The Wine Test

This test comes from the excellent book, Misbehaving: The making of behavioral economics, by Richard Thaler. He’s an economist who observed that human beings are much messier than the rational, optimizing agents in economics textbooks. As an example of this, he surveyed subscribers to a newsletter on wine auction pricing, called Liquid Assets, and asked them this question:

Suppose you bought a case of good Bordeaux in the futures market for $20 a bottle. The wine now sells at auction for about $75. You have decided to drink a bottle. Which of the following best captures your feeling of the cost to you of drinking the bottle?
a) $0. I already paid for it.
b) $20, what I paid for it.
c) $20 plus interest.
d) $75, what I could get if I sold the bottle.
e) -$55. I get to drink a bottle that is worth $75 that I only paid $20 for so I save money by drinking this bottle.

Take a moment now and choose what you feel the cost would be. (There’s no one correct answer, and I’ll provide how people in the survey responded below.)

The results

You may have already come across behavioral economics in some other excellent books such as Thinking, Fast & Slow by Daniel Kahneman, Predictably Irrational by Dan Ariely, and Nudge co-authored by Thaler. They all show how people make decisions that can be decidedly against their best interests. 

The Wine Test is more than a party trick. Though the correct answer according to economists would be “d) $75, what I could get if I sold the bottle,” only 20% of respondents made that choice. More than half of the people considered drinking the bottle to be free (30%) or even result in a profit (25%). The rest just considered the original price (18%) or included interest (7%).

Why are our choices so different from what economists would predict? And why are we so different from each other?

$100 bills on the sidewalk

The problem is that we’re not purely rational agents who optimize outcomes. Included in a long list of deviations is that we tend to over-react to losses, to overweight near-term versus long-term benefits, and to base decisions based on how they’re worded or “framed.” 

A striking example of this is how we save for retirement. In a paper titled, “$100 Bills on the Sidewalk: Suboptimal Investment in 401(k) Plans,” researchers showed how people didn’t take advantage of employer-matched funds (literally free money) and consistently paid little attention to contribution rates and how their retirement money would be invested.

Providing education about investments didn’t change much, but something else did: intelligent defaults. Employers automatically enrolled employees in the program and selected contribution rates and investments based on their profile. Employees still had full control to change things, but it was opt-out instead of opt-in.

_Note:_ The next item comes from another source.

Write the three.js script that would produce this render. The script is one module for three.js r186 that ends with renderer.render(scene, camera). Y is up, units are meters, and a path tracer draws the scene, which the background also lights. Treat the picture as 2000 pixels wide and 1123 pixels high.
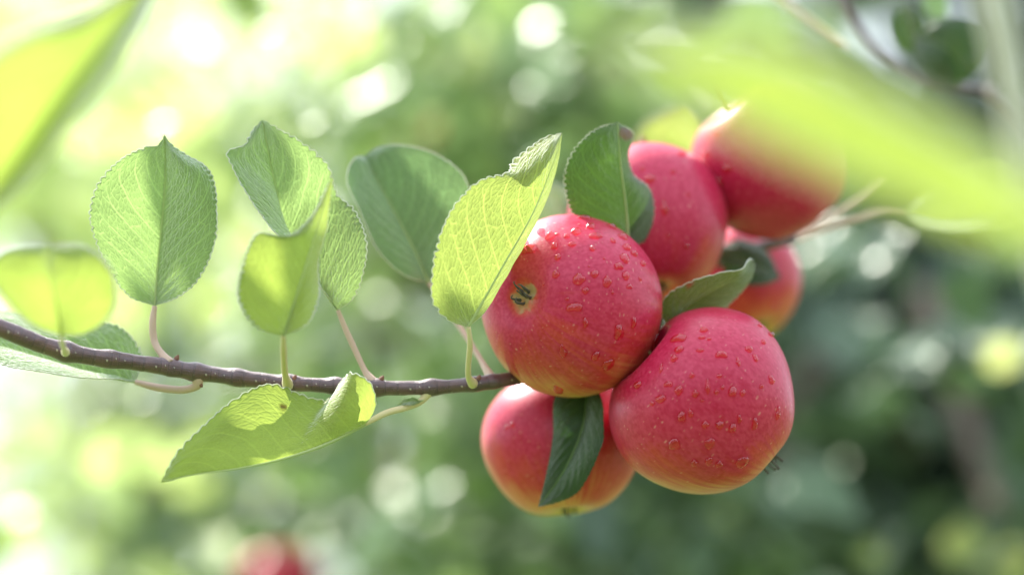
import * as THREE from 'three';

// ------------------------------------------------------------------ camera, sky, sun, exposure
const scene = new THREE.Scene();
const V = (x = 0, y = 0, z = 0) => new THREE.Vector3(x, y, z);
const FOCUS = 0.95, MM = 0.0002;                 // metres to the plane of sharp focus; metres per photo pixel there
const PITCH = THREE.MathUtils.degToRad(7);
const EYE = V(0, 1.42, 0.95);
const fov = 2 * Math.atan((574 / 1024 * 0.4 / 2) / FOCUS) * 180 / Math.PI;
const camera = new THREE.PerspectiveCamera(fov, 1024 / 574, 0.02, 900);
const FWD = V(0, Math.sin(PITCH), -Math.cos(PITCH)), UPV = V(0, Math.cos(PITCH), Math.sin(PITCH)), RIGHT = V(1, 0, 0);
camera.position.copy(EYE);
camera.lookAt(EYE.clone().add(FWD));
camera.focus = FOCUS - 0.012;
camera.userData.fStop = 2.3;
scene.add(camera);

const SUN = V(-0.40, 0.74, -0.54).normalize();
{ // a bright hazy morning sky: whiter towards the horizon and round the sun
  const W = 512, H = 256, d = new Float32Array(W * H * 4), v = new THREE.Vector3();
  for (let y = 0; y < H; y++) for (let x = 0; x < W; x++) {
    const up = ((y + 0.5) / H - 0.5) * Math.PI, az = ((x + 0.5) / W - 0.5) * 2 * Math.PI;
    v.set(Math.cos(az) * Math.cos(up), Math.sin(up), Math.sin(az) * Math.cos(up));
    const h = Math.exp(-Math.max(0, v.y) * 2.6), g = Math.exp(-((Math.acos(Math.min(1, v.dot(SUN))) / 0.62) ** 2)), o = (y * W + x) * 4;
    d[o] = 0.47 + 0.16 * h + 0.35 * g; d[o + 1] = 0.55 + 0.13 * h + 0.33 * g; d[o + 2] = 0.68 + 0.06 * h + 0.28 * g; d[o + 3] = 1;
  }
  const t = new THREE.DataTexture(d, W, H, THREE.RGBAFormat, THREE.FloatType);
  t.mapping = THREE.EquirectangularReflectionMapping; t.magFilter = t.minFilter = THREE.LinearFilter; t.needsUpdate = true;
  scene.background = scene.environment = t;
}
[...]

“Under the opt-in approach, participation rates were 20% after 3 months of employment, and gradually increased to 65% after 36 months. But when automatic enrollment was adopted, enrollment of new employees jumped to 90% immediately and increased to more than 98% within 36 months.”

With a simple change, and without diminishing employee autonomy, behavioral economists were able to improve the retirement prospects of thousands of people.

Changes in your work and life

Whether it’s investing in wine, retirement, or in your own career and personal development, it’s clear we don’t always do what’s best for us. But as Thaler noted, 

“Once you understand a behavioral problem, you can sometimes invent a behavioral solution to it…My mantra is if you want to help people accomplish some goal, make it easy.”

How did you do on The Wine Test? How will you do on making other, more important, decisions?

The more we know about why people do what they do, the better we can design things to make work and life better.